No obstante, más allá de las narrativas, que son el sustrato donde la política contemporánea desarrolla su potencial de seducción, los hechos nos muestran otra realidad. El sindicato Comisiones Obreras ha presentado un informe donde se observa cómo en nuestro país está teniendo lugar una transformación productiva que provoca que el 63% del empleo creado sea en ocupaciones técnicas, existiendo una mejora de la productividad real por asalariado del 16,4%. Hay casi 21 millones de cotizantes a la Seguridad Social y desde 2018 se han creado 1,58 millones de puestos de trabajo. Es decir, que el intervencionismo social de este Gobierno —ERTE, reforma laboral, SMI— ha funcionado contribuyendo a la manera de crear rentabilidad y demostrando que se puede salir de ciclos económicos adversos de manera justa, diferente a la que recetaba la derecha: devaluando salarios y precarizando la contratación.

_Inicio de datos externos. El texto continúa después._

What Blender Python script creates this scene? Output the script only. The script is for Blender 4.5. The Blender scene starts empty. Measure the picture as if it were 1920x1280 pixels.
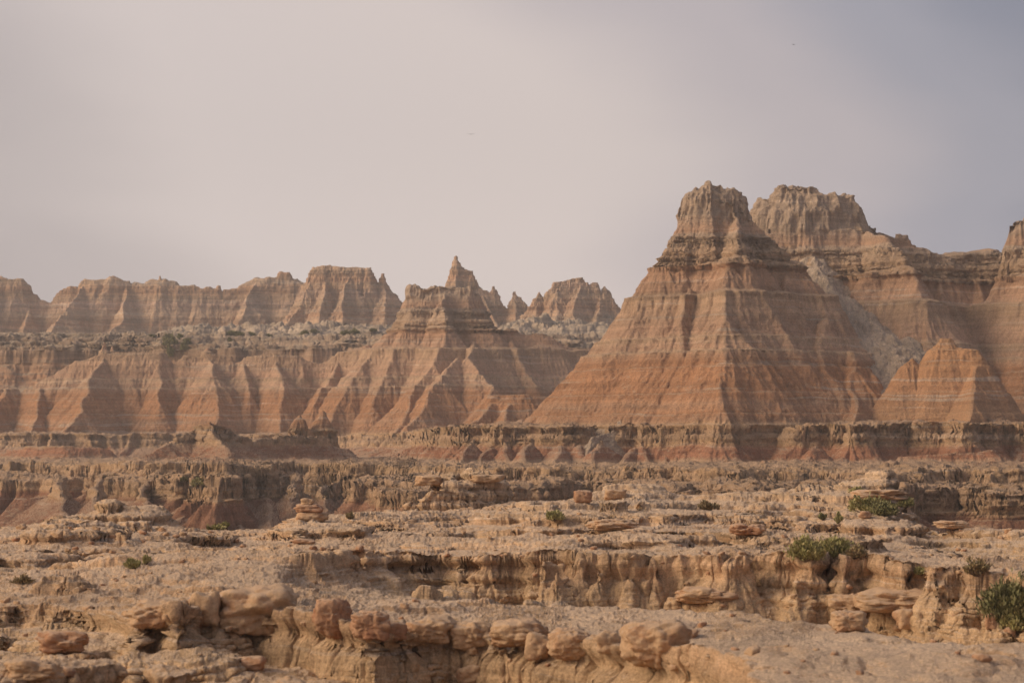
import bpy, bmesh, math, random
import numpy as np
from mathutils import Vector

# ------------------------------------------------------------------ camera, sky, sun, exposure
SC = bpy.context.scene
COL = SC.collection
F = 4533.0            # focal length of an 85 mm lens in pixels of a 1920 px wide picture
HY = 845.0            # picture row of the horizon
cam_d = bpy.data.cameras.new("camera")
cam = bpy.data.objects.new("camera", cam_d)
COL.objects.link(cam)
cam_d.lens = 85.0
cam_d.sensor_width = 36.0
cam_d.shift_y = (HY - 640.0) / 1920.0
cam.location = (0, 0, 0)
cam.rotation_euler = (math.radians(90), 0, 0)
cam_d.clip_start = 0.5
cam_d.clip_end = 20000
cam_d.dof.use_dof = True
cam_d.dof.focus_distance = 140.0
cam_d.dof.aperture_fstop = 4.5
SC.camera = cam

SUN_EL = math.radians(28)
SUN_AZ = math.radians(-101)      # clockwise from +Y (view direction): on the left, slightly behind the camera
sun_dir = Vector((math.sin(SUN_AZ) * math.cos(SUN_EL), math.cos(SUN_AZ) * math.cos(SUN_EL), math.sin(SUN_EL)))

world = bpy.data.worlds.new("World")
SC.world = world
world.use_nodes = True
nt = world.node_tree
nt.nodes.clear()
def N(tree, kind, **kw):
    n = tree.nodes.new(kind)
    for k, v in kw.items():
        setattr(n, k, v)
    return n
w_out = N(nt, 'ShaderNodeOutputWorld')
w_bg = N(nt, 'ShaderNodeBackground')
sky = N(nt, 'ShaderNodeTexSky')
sky.sky_type = 'NISHITA'
sky.sun_disc = False
sky.sun_elevation = SUN_EL
sky.sun_rotation = SUN_AZ
sky.dust_density = 4.0
sky.air_density = 1.2
# thin smoke-grey overcast laid over the clear sky: colour varies with the real direction
tc = N(nt, 'ShaderNodeTexCoord')
sep = N(nt, 'ShaderNodeSeparateXYZ')
nt.links.new(tc.outputs['Generated'], sep.inputs[0])
# horizontal ramp: warm pale towards the sun, blue-grey away from it
addn = N(nt, 'ShaderNodeTexNoise')
addn.inputs['Scale'].default_value = 3.2
addn.inputs['Detail'].default_value = 3.0
addn.inputs['Roughness'].default_value = 0.45
mp = N(nt, 'ShaderNodeMapping')
mp.inputs['Scale'].default_value = (1.0, 1.0, 3.2)
mp.inputs['Location'].default_value = (0.35, 0.2, 0.1)
nt.links.new(tc.outputs['Generated'], mp.inputs[0])
nt.links.new(mp.outputs[0], addn.inputs['Vector'])
m1 = N(nt, 'ShaderNodeMath', operation='MULTIPLY_ADD')
m1.inputs[1].default_value = 0.24
nt.links.new(addn.outputs['Fac'], m1.inputs[0])
nt.links.new(sep.outputs['X'], m1.inputs[2])
# height pushes the blue patch towards the upper right
m2 = N(nt, 'ShaderNodeMath', operation='MULTIPLY_ADD')
m2.inputs[1].default_value = 0.50
nt.links.new(sep.outputs['Z'], m2.inputs[0])
nt.links.new(m1.outputs[0], m2.inputs[2])
mr = N(nt, 'ShaderNodeMapRange')
mr.inputs['From Min'].default_value = -0.16
mr.inputs['From Max'].default_value = 0.42
nt.links.new(m2.outputs[0], mr.inputs['Value'])
cr = N(nt, 'ShaderNodeValToRGB')
def ramp_fill(node, stops, mode='LINEAR'):
    e = node.color_ramp.elements
    node.color_ramp.interpolation = mode
    while len(e) > 1:
        e.remove(e[0])
    e[0].position = stops[0][0]; e[0].color = (*stops[0][1], 1)
    for p, c in stops[1:]:
        k = e.new(p); k.color = (*c, 1)
ramp_fill(cr, [(0.08, (0.40, 0.355, 0.36)), (0.22, (0.50, 0.44, 0.435)), (0.38, (0.67, 0.585, 0.56)), (0.60, (0.68, 0.59, 0.56)), (0.78, (0.50, 0.445, 0.46)), (0.90, (0.355, 0.345, 0.395)), (1.0, (0.24, 0.25, 0.315))], 'EASE')
nt.links.new(mr.outputs[0], cr.inputs[0])
# the sky strength: nishita at 0.1 plus the veil
scl = N(nt, 'ShaderNodeVectorMath', operation='SCALE')
scl.inputs['Scale'].default_value = 0.08
nt.links.new(sky.outputs[0], scl.inputs[0])
mixc = N(nt, 'ShaderNodeMix', data_type='RGBA')
mixc.inputs[0].default_value = 0.90
nt.links.new(scl.outputs[0], mixc.inputs[6])
hb = N(nt, 'ShaderNodeMapRange')
hb.interpolation_type = 'SMOOTHSTEP'
for k_, q_ in zip(('From Min', 'From Max', 'To Min', 'To Max'), (0.02, 0.14, 1.22, 1.0)): hb.inputs[k_].default_value = q_
nt.links.new(sep.outputs['Z'], hb.inputs['Value'])
hs = N(nt, 'ShaderNodeVectorMath', operation='SCALE')
nt.links.new(cr.outputs[0], hs.inputs[0]); nt.links.new(hb.outputs[0], hs.inputs['Scale'])
nt.links.new(hs.outputs[0], mixc.inputs[7])
nt.links.new(mixc.outputs[2], w_bg.inputs['Color'])
w_bg.inputs['Strength'].default_value = 1.0
nt.links.new(w_bg.outputs[0], w_out.inputs['Surface'])

sun_d = bpy.data.lights.new("sun", 'SUN')
sun_d.energy = 3.0
sun_d.angle = math.radians(32)
sun_d.color = (1.0, 0.80, 0.57)
sun = bpy.data.objects.new("sun", sun_d)
COL.objects.link(sun)
sun.rotation_euler = sun_dir.to_track_quat('Z', 'Y').to_euler()
sun.location = (-60, -40, 60)

SC.view_settings.view_transform = 'Standard'
SC.view_settings.look = 'None'
SC.view_settings.exposure = 0.12
SC.view_settings.gamma = 1.0
SC.cycles.volume_bounces = 0
SC.cycles.max_bounces = 4

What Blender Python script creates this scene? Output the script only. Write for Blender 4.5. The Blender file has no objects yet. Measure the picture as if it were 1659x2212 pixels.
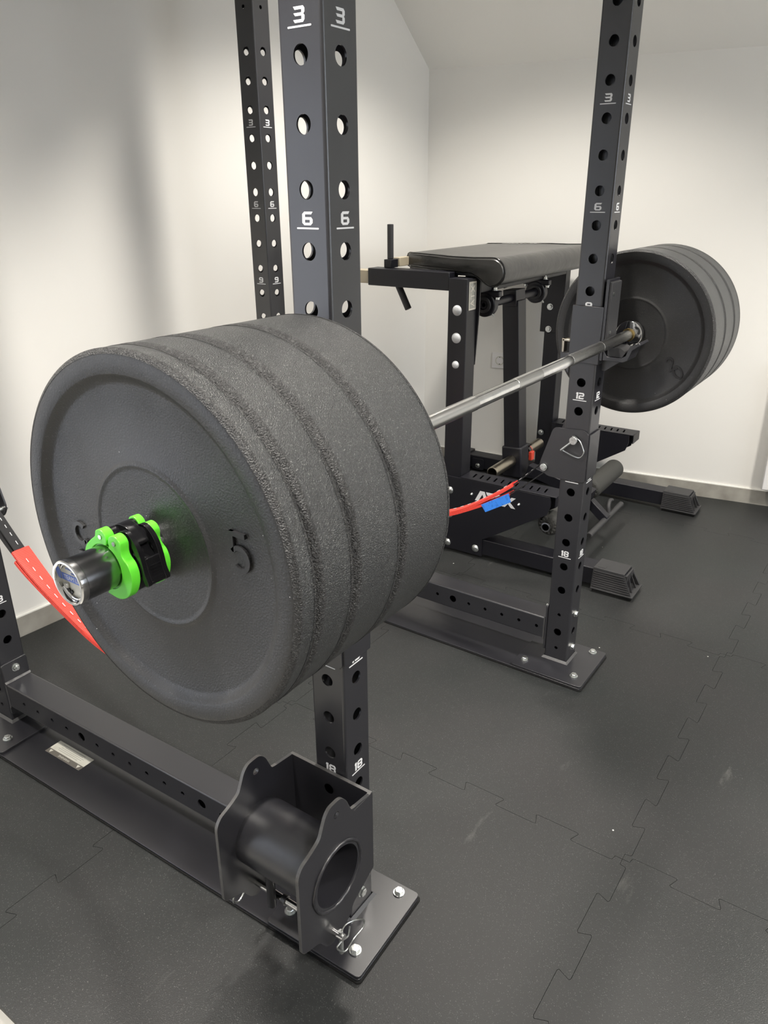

Este escenario inédito, unido a los buenos resultados de la excepción ibérica, marcan una dirección que merece la pena profundizar mediante políticas industriales que desplieguen en España toda la potencialidad de la transición digital y energética. Nuestro país puede convertirse en un referente en renovables que permita localizar en nuestro territorio una actividad centrada en nuevos sectores tecnológicos frente a la tradicional inercia especulativa. No es solo una cuestión económica: la reacción es la expresión política del capitalismo financiero-inmobiliario, del rentismo y de la corrupción encarnada por contratistas y demás fauna de la recalificación y la mordida. Esta transformación productiva es una oportunidad histórica que debe ser encarada, también en el relato, devolviendo a los trabajadores una centralidad de la que sentirse orgullosos y a las políticas que lo favorecen su merecido protagonismo.